A thousand plateaus, Deleuze and Guattari

Freud and the single trace (explanation) descending.

I found Deleuze and Guattari were two writers I approached during this module. They are typically seen as creating a cultural model that rejects hierarchical organisation, chronology and ideas that break up flows into specifics. Their idea of culture as rhizomatic is the attractive part for me as it seems to fit with contemporary thinking on information flows and the connectedness of machines and a self. The self as always in-between, not part of an organisational structure but more one evolving through horizontal connections ever outwards and expanding. The planar movement of the rhizome is one that resists organisational vertical order and the self moves and evolves between these cultural fissures and gaps; absorbing, accumulating, discarding and making new connections.

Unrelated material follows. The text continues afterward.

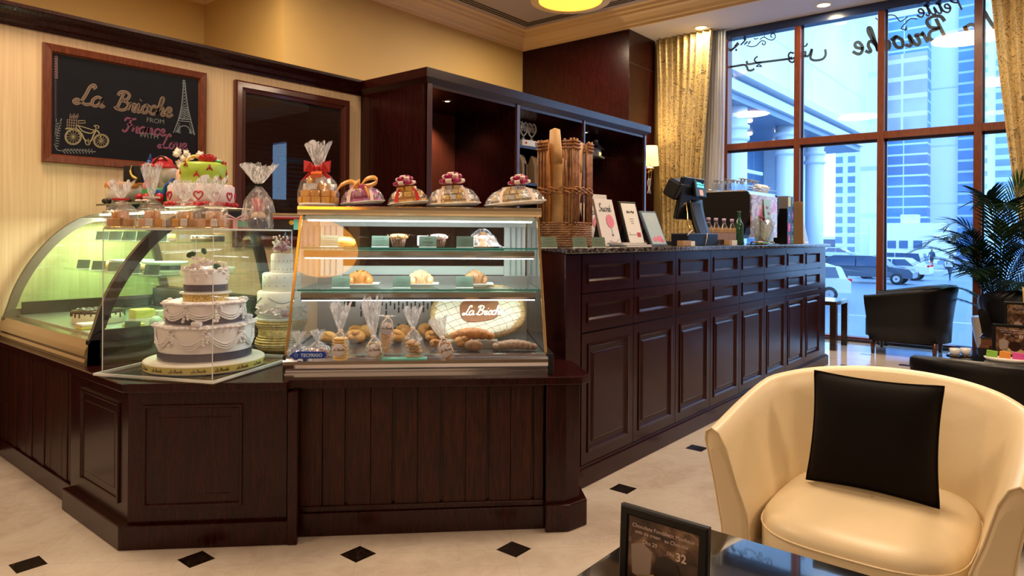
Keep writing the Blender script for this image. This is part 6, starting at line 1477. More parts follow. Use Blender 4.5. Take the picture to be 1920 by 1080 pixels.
# ---------------------------------------------------------------- inside the curved case
def curved_content():
    dz = .811
    t = thing('cake', 'round cake with black dripped icing and cookie crumb top, in the curved case', 'cake', (1.45, 4.15, dz), 0)
    MB().lathe([(.125, 0), (.125, .065), (0, .067)], n=40).obj('sponge', C('cream_sponge', (.85, .72, .58), .5), t)
    m = MB().lathe([(.127, .055), (.127, .068), (0, .070)], n=40); g = random.Random(5)
    for k in range(26): a = 2*PI*k/26; m.tube([(.128*math.cos(a), .128*math.sin(a), .064), (.128*math.cos(a), .128*math.sin(a), .064-g.uniform(.015, .04))], .0035, 6)
    m.obj('dark_drip', C('dark_chocolate', (1, 1, 1)), t)
    m = MB()
    for k in range(80): m.cbox((g.uniform(-.1, .1)*.8, g.uniform(-.1, .1)*.8, .073), (.014, .010, .006), rz=g.uniform(0, 3), rx=.3)
    m.obj('cookie_crumb', C('grey_crumb', (.30, .29, .30), .6, var=.8, vscale=90), t)
    def slab_cake(x, y, lab, c1, c2, w=.10, d=.07, h=.06, z=dz, rz=0, g=None):
        t = thing('cake_slice', lab, 'cake', (x, y, z), rz, group=g); MB().box(-w/2, w/2, -d/2, d/2, 0, h*.45).obj('lower_layer', c2, t, bev=.003); MB().box(-w/2, w/2, -d/2, d/2, h*.45, h).obj('upper_layer', c1, t, bev=.006); return t
    ye = C('lemon_icing', (.80, .66, .12), .45); gn = C('lime_glaze', (.45, .60, .08), .4); br = C('chocolate_layer', (.10, .045, .02), .5); pk = C('pinkish_icing', (.88, .76, .78), .45)
    slab_cake(1.56, 3.86, 'tall yellow layered cake just inside the near glass', ye, C('cream_sponge', (1, 1, 1)), .10, .09, .085)
    slab_cake(1.44, 3.66, 'low chocolate slice with yellow top nearest the end glass', ye, br, .09, .06, .035)
    slab_cake(1.58, 3.66, 'small chocolate slice with lime top beside the yellow slices', gn, br, .08, .06, .04)
    slab_cake(1.74, 3.70, 'lime topped slice in the middle of the deck', gn, C('cream_sponge', (1, 1, 1)), .09, .06, .045)
    slab_cake(1.90, 3.72, 'pale slice with green topping, right of the green cards', gn, pk, .09, .06, .05)
    slab_cake(1.33, 3.90, 'flat cake slice with red berries beside the dripped cake', pk, ye, .12, .08, .03)
    slab_cake(1.72, 3.95, 'white and green slice at the back of the deck', C('cream_sponge', (1, 1, 1)), gn, .10, .07, .06)
    slab_cake(1.88, 3.98, 'green topped slice at the rear of the deck', gn, C('cream_sponge', (1, 1, 1)), .10, .07, .07)
    o = MB().lathe([(.03, 0), (.033, .012), (.03, .024), (0, .026)], TX(0, 0, 0, rx=1.2), n=24).obj('grey_biscuit', C('pale_grey', (.62, .64, .62), .5)); o.location = (1.52, 3.60, dz+.035); tag(o, 'round grey token leaning against the low slices in the curved case', 'biscuit')
    # dishes on the glass shelves
    for x, y, z, lab, c_ in ((1.72, 3.95, 1.084, 'long white dish with a dark band on the lower shelf of the curved case', 'white'), (1.70, 4.35, 1.084, 'white oval cake dish farther back on the lower shelf', 'white'), (1.85, 3.66, 1.084, 'pale flat cake at the near right of the lower shelf', icing2)):
        t = thing('cake_dish', lab, 'dish', (x, y, z), -.4)
        MB().lathe([(.07, 0), (.075, .01), (.075, .04), (.12, .052), (.12, .060), (0, .060)] if lab[0] != 'p' else [(.11, 0), (.12, .015), (.115, .035), (.0, .04)], n=36, sy=.7).obj('dish', c_, t)
        if lab[0] != 'p': MB().lathe([(.078, .012), (.078, .036)], n=36, sy=.7, caps=False).obj('dark_band', C('slate_band', (.05, .07, .10), .3), t)
    t = thing('cake', 'flat round chocolate cake on the upper shelf of the curved case', 'cake', (1.86, 3.74, 1.258)); MB().lathe([(.09, 0), (.09, .028), (0, .03)], n=36, sy=.8).obj('cake', br, t); MB().lathe([(.092, .027), (.085, .034), (0, .035)], n=36, sy=.8, wob=lambda a, k: 1+.02*math.sin(14*a)).obj('grey_crumb_top', C('grey_crumb', (1, 1, 1)), t)
    gcard = lambda x, y, z, lab: dup(c0_, lab, (x, y, z), -1.0, group='price cards in the curved case')
    for k in range(5): gcard(1.63+.0*k, 4.62-.2*k, 1.258, ('price card farthest along the upper shelf of the curved case', 'second price card from the wall on the upper shelf of the curved case', 'middle price card on the upper shelf of the curved case', 'fourth price card from the wall on the upper shelf of the curved case', 'price card nearest the end glass on the upper shelf of the curved case')[k])
    for k in range(5): gcard(1.54+.0*k, 4.66-.24*k, 1.083, ('price card farthest along the lower shelf of the curved case', 'second price card from the wall on the lower shelf of the curved case', 'middle price card on the lower shelf of the curved case', 'fourth price card from the wall on the lower shelf of the curved case', 'price card nearest the end glass on the lower shelf of the curved case')[k])
    for x, y, lab in ((1.80, 3.84, 'green price card standing among the slices, left one of two'), (1.98, 3.82, 'green price card standing among the slices, right one of two'), (1.40, 3.585, 'price card lying low by the end glass in the curved case')): gcard(x, y, dz, lab)
    for k, lab in enumerate(('small iced pastry on the upper shelf nearest the wall', 'small iced pastry in the middle of the upper shelf', 'small iced pastry near the end of the upper shelf')): slab_cake(1.76, 4.55-.27*k, lab, (ye, pk, gn)[k], br, .07, .05, .04, 1.258)
    for k, lab in enumerate(('pale bun on the lower shelf near the wall', 'brown bun on the lower shelf in the middle')):
        t = thing('bun', lab, 'bun', (1.66, 4.6-.45*k, 1.083)); MB().ell((0, 0, .024), (.045, .035, .026)).obj('crust', (bread3, bread2)[k], t)
curved_content()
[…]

The self as machine, a nervous system extending into other machines.

Deleuze and Guattai's thinking revolutionised ideas about the self as presented from a psychoanalytical perspective. Freud in particular was seen as defending the position of the hierarchical model whereby complexity was always reduced to a single point of explanation. How this affected our relationships to ourselves was in Freud seeing emotional and psychic disturbances as reducible to a fixed set of limited principles. The complexity of the disturbed self within a highly multiplicitous world reduced to mother, father, the child and basic libidinal drives.

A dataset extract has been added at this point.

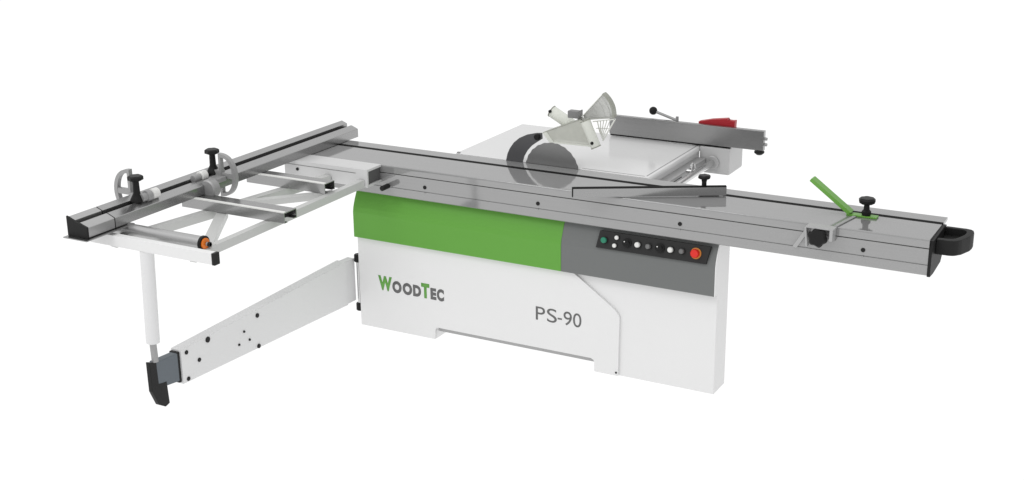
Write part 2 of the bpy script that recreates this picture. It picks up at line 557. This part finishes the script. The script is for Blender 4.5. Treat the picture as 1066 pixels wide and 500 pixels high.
tube(bm, (0.11, 1.10, 0.99), (0.11, 1.10, 1.035), .008, n=12)
lv = ob('lever', bm, CAST, rip)
bm = B(); bmesh.ops.create_uvsphere(bm, u_segments=24, v_segments=16, radius=.022, matrix=Matrix.Translation((-0.027, 1.10, 1.053))); ob('lever_ball', bm, BLACK, lv)
bm = B()
prism(bm, [(0.236, 1.0), (0.232, 1.024), (0.300, 1.040), (0.390, 1.054), (0.392, 1.040), (0.432, 1.046), (0.430, 1.0)], 'y', 1.090, 1.125, 0.003)
ob('red_pusher_grip', bm, RED, rip)

# ------------------------------------------------------------------ SLIDING TABLE
sl = thing('sliding_table', 'long grey aluminium sliding table running across the front of the machine', 'sliding table', (0, 0.17, 0.743))
X0, X1 = -1.545, 1.665
bm = B()
prism(bm, [(0.004, 0.743), (0.0, 0.747), (0.0, 0.788), (0.004, 0.7895), (0.004, 0.7915), (0.0, 0.793),
           (0.0, 0.8575), (0.001, 0.8585), (0.012, 0.8585), (0.012, 0.8625), (0.001, 0.8625), (0.0, 0.864), (0.0008, 0.888), (0.0028, 0.896), (0.006, 0.8992), (0.010, 0.900),
           (0.235, 0.900), (0.235, 0.888), (0.270, 0.888), (0.270, 0.900), (0.353, 0.900), (0.355, 0.898), (0.355, 0.888),
           (0.276, 0.882), (0.262, 0.840), (0.19, 0.815), (0.19, 0.743)], 'x', X0, X1)
deck = ob('table_profile', bm, ALU, sl)
bm = B(); box(bm, X0 + .002, X1 - .001, 0.2355, 0.2695, 0.8885, 0.8993); ob('groove_strip', bm, GROOVE, sl)
bm = B(); box(bm, X0 + .002, X1 - .001, 0.006, 0.0118, 0.8587, 0.8623); ob('edge_groove', bm, mat('recess_grey', (0.08, .08, .08), .5, metal=.5), sl)
for x, z in ((-0.778, .814), (-0.148, .815), (0.571, .815), (1.396, .816)):
    bolt('bolt', (x, 0.0, z), (0, -1, 0), 0.0095, sl, BLACK, 0.004)
    bolt('peg', (x, 0.0, z - .028), (0, -1, 0), 0.003, sl, CAST, 0.003)
bm = B()
prism(bm, [(-0.004, 0.74), (-0.004, 0.83), (0.012, 0.893), (0.242, 0.897), (0.270, 0.893), (0.270, 0.812), (0.200, 0.745), (0.06, 0.737)], 'x', X1 + .0005, X1 + .014, 0.002)
ob('end_cap', bm, CAPG, sl)
# end handle: a flat loop
def loop(z0, z1, wall):
    outer = [(1.6795, 0.060), (1.735, 0.060), (1.753, 0.066), (1.766, 0.080), (1.776, 0.100), (1.798, 0.165), (1.803, 0.195), (1.802, 0.225), (1.795, 0.250), (1.782, 0.263), (1.762, 0.268), (1.6795, 0.268)]
    inner = [(1.6805, 0.090), (1.728, 0.090), (1.738, 0.094), (1.744, 0.102), (1.752, 0.118), (1.770, 0.172), (1.773, 0.195), (1.772, 0.215), (1.766, 0.232), (1.758, 0.240), (1.745, 0.243), (1.6805, 0.243)]
    bm = B()
    n = len(outer)
    O0 = [bm.verts.new((x, y, z0)) for x, y in outer]; O1 = [bm.verts.new((x, y, z1)) for x, y in outer]
    I0 = [bm.verts.new((x, y, z0 + .034)) for x, y in inner]; I1 = [bm.verts.new((x, y, z1)) for x, y in inner]
    for i in range(n - 1):
        j = i + 1
        bm.faces.new([O0[i], O0[j], O1[j], O1[i]])
        bm.faces.new([I0[j], I0[i], I1[i], I1[j]])
        bm.faces.new([O1[i], O1[j], I1[j], I1[i]])
    bm.faces.new(O0[::-1]); bm.faces.new(I0)
    bm.faces.new([O0[0], O1[0], I1[0], I0[0]]); bm.faces.new([O0[-1], I0[-1], I1[-1], O1[-1]])
    bev(bm, O1 + I1 + O0, .005)
    return ob('end_handle', bm, CAPG, sl)
loop(0.822, 0.888, .02)
bm = B(); tube(bm, (-1.002, 0.0, 0.797), (-1.002, -0.030, 0.797), .007, n=12)
tube(bm, (-0.985, -0.075, 0.800), (-0.985, -0.012, 0.800), .013, n=16, bevel=.003)
ob('lock_peg', bm, BLACK, sl)

# ------------------------------------------------------------------ CROSSCUT TABLE (outrigger frame)
ct = thing('crosscut_table', 'white outrigger frame with metal cross rails left of the sliding table', 'crosscut table', (-1.25, -0.75, 0.83))
bm = B(); box(bm, -1.59, -0.913, -1.433, -1.401, 0.830, 0.880, 0.003); eb = ob('end_beam', bm, WHITE, ct)
bm = B(); box(bm, -0.9125, -0.897, -1.434, -1.400, 0.829, 0.881, 0.002); ob('end_plug', bm, BLACK, eb)
bm = B(); beam(bm, (-1.045, -1.400), (-1.065, -0.128), 0.034, 0.812, 0.851, bw=.002); ob('side_beam', bm, FRAMEW, ct)
bm = B(); beam(bm, (-1.49, -1.400), (-1.27, -0.129), 0.045, 0.812, 0.851, bw=.002); ob('side_beam', bm, FRAMEW, ct)
bm = B(); beam(bm, (-1.04, -1.33), (-1.335, -0.86), 0.050, 0.820, 0.8505, bw=.002); ob('diagonal_brace', bm, FRAMEW, ct)
bm = B(); beam(bm, (-1.36, -0.69), (-1.07, -0.36), 0.045, 0.820, 0.8505, bw=.002); ob('diagonal_brace', bm, FRAMEW, ct)
# channel bolted against the sliding table, open at its right end
bm = B()
def channel(bm, x0, x1, y0, y1, z0, z1, t, mi=0):
    box(bm, x0, x1, y0, y0 + t, z0, z1, .0015, mi)
    box(bm, x0, x1, y0 + t + .0002, y1, z1 - t, z1, .0015, mi)
    box(bm, x0, x1, y0 + t + .0002, y1, z0, z0 + t, .0015, mi)
channel(bm, -1.54, -1.032, -0.127, -0.0005, 0.812, 0.9025, 0.012)
ch = ob('mounting_channel', bm, mat('off_white_channel_coat', (0.62, 0.62, 0.62), 0.25), ct)
bm = B(); box(bm, -1.53, -1.10, -0.1285, -0.1273, 0.879, 0.881); ob('channel_seam', bm, INKD, ch)
bm = B(); box(bm, -1.53, -1.04, -0.110, -0.004, 0.826, 0.888, 0); ob('channel_insert', bm, DARKIN, ch)
bolt('bolt', (-1.458, -0.1275, 0.858), (0, -1, 0), 0.008, ch, BLACK)
# the two extruded cross rails, C-shaped, open to the right
def rail(x0, x1, yf, yb, z0, z1):
    bm = B()
    t = .004
    yb_top = yb
    box(bm, x0, x1, yf, yf + t, z0, z1, .001)
    box(bm, x0, x1, yf + t + .0002, yb, z1 - t, z1, .001)
    box(bm, x0, x1, yb - t, yb, z0 + .004, z1 - t - .0002, .0008)
    box(bm, x0, x1, yf + t + .0002, yf + .022, z0, z0 + t, .0008)
    box(bm, x0, x1, yb - .022, yb - t - .0002, z0 + .006, z0 + .006 + t, .0008)
    o = ob('cross_rail', bm, ALUR, ct)
    bm = B(); box(bm, x0 + .01, x1 - .03, yf + t + .001, yb - t - .001, z0 + .012, z1 - t - .001); ob('rail_core', bm, BLACK, o)
    bm = B(); box(bm, x0 + .003, x1 - .001, yf - .0015, yf + .014, z1 - .0005, z1 + .0045); ob('rail_highlight', bm, BWHITE, o)  # painted highlight: white strip along the upper front edge
rail(-1.545, -0.952, -0.895, -0.805, 0.852, 0.9005)
rail(-1.545, -1.072, -0.425, -0.345, 0.852, 0.9005)
# roller
bm = B(); tube(bm, (-1.56, -1.322, 0.872), (-1.055, -1.322, 0.872), .029, n=32); rl = ob('roller', bm, ALUF, ct)
bm = B()
lathe(bm, [(.033, 0), (.033, .012)], (-1.0545, -1.322, 0.872), 32, axis=(1, 0, 0))
ob('roller_collar', bm, BLACK, rl)
bm = B(); lathe(bm, [(.024, 0), (.024, .006), (.019, .009)], (-1.042, -1.322, 0.872), 32, axis=(1, 0, 0)); ob('roller_cap', bm, ORANGE, rl)
bm = B(); lathe(bm, [(.009, 0), (.009, .02)], (-1.030, -1.322, 0.872), 16, axis=(1, 0, 0)); ob('roller_axle', bm, CAST, rl)
bm = B(); box(bm, -1.030, -1.012, -1.312, -1.285, 0.8515, 0.866, 0.002); ob('roller_bracket', bm, FRAMEW, ct)
bolt('bolt', (-1.016, -1.322, 0.872), (1, 0, 0), .011, ct, BLACK)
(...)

In working with the self as a project and by exploring wider literature one always encounters Freud or other forms of psychology that seek to explain questions within very narrow models. Deleuze and Guattari by developing the theory of the rhizome identified the limitations of the Freudian perspective and thus provided a framework that seemed to take greater regard for human multiplicity and variation.

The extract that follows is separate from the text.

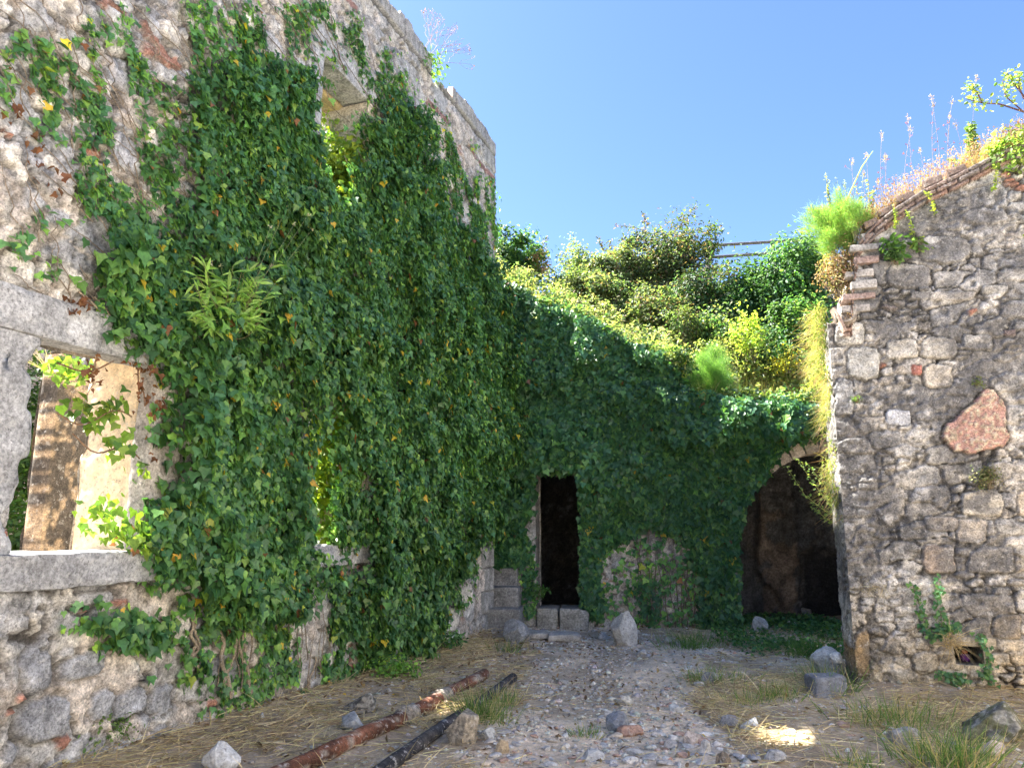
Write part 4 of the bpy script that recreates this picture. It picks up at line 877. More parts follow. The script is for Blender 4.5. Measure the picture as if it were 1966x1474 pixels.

In developing a visual language I feel it important that one should engage with thinkers who challenge existing ideas and provide theories that more adequately explain rapid shifts in culture and how the self becomes part of that and is affected by that. The idea of the flow with the self moving amongst all of these connections affords opportunities to engage with interruptions and to make other connections. The rhizome is always in the middle making new connections to other things and that for me is a strong metaphor for the artist's responsibility to themselves and also their position within prevailing culture.

This piece explored the idea of the subconscious and the descending single trace of Freud explaining the complexity of the hidden with a fixed narrow vocabulary. Beneath Freud's trace lies what appears to be a figure splayed out as a cross. The figure is deliberately religious to present to the viewer the idea of fixed perspectives.There are other elements beneath the shroud (trace) and a viewer can engage with that if they get closer but that will raise even further questions. To the viewer of course this doesn't have to be a figure at all because my idea is to elicit a wider mental vocabulary in the viewer and encourage a rhizomatic response. I aim here for the viewer to make their own connections whilst being aware via the material used and its shape that to suggest a single outline (trace) over something as infinitely complex as the self has an inherent redundancy. This piece is another addition to the process of accumulating elements of thinking toward a final cohesive piece that hopefully combines a range of elements and influences that conclude into a coherent place.

I am again seeking to develop ideas and a visual language to express them. My ideas are rooted within philosophical theory and argument, as for me that is where I generate an ultimate artistic response. My creative ideas comes from discussion and association with wider thought and I utilise that as a way to expand my visual language. One might say that visual language could be explored first by accumulated reference to other artists and then reverse engineer ones thinking into those structures but I would personally find that a less honest way of working for me. I seek to say something with each piece of work I create and in order to say I must have reference to the thoughts that start the journey of communication. I am never seeking to elicit a pure aesthetic response I am seeking to develop a point of view that one might engage with and want to discuss.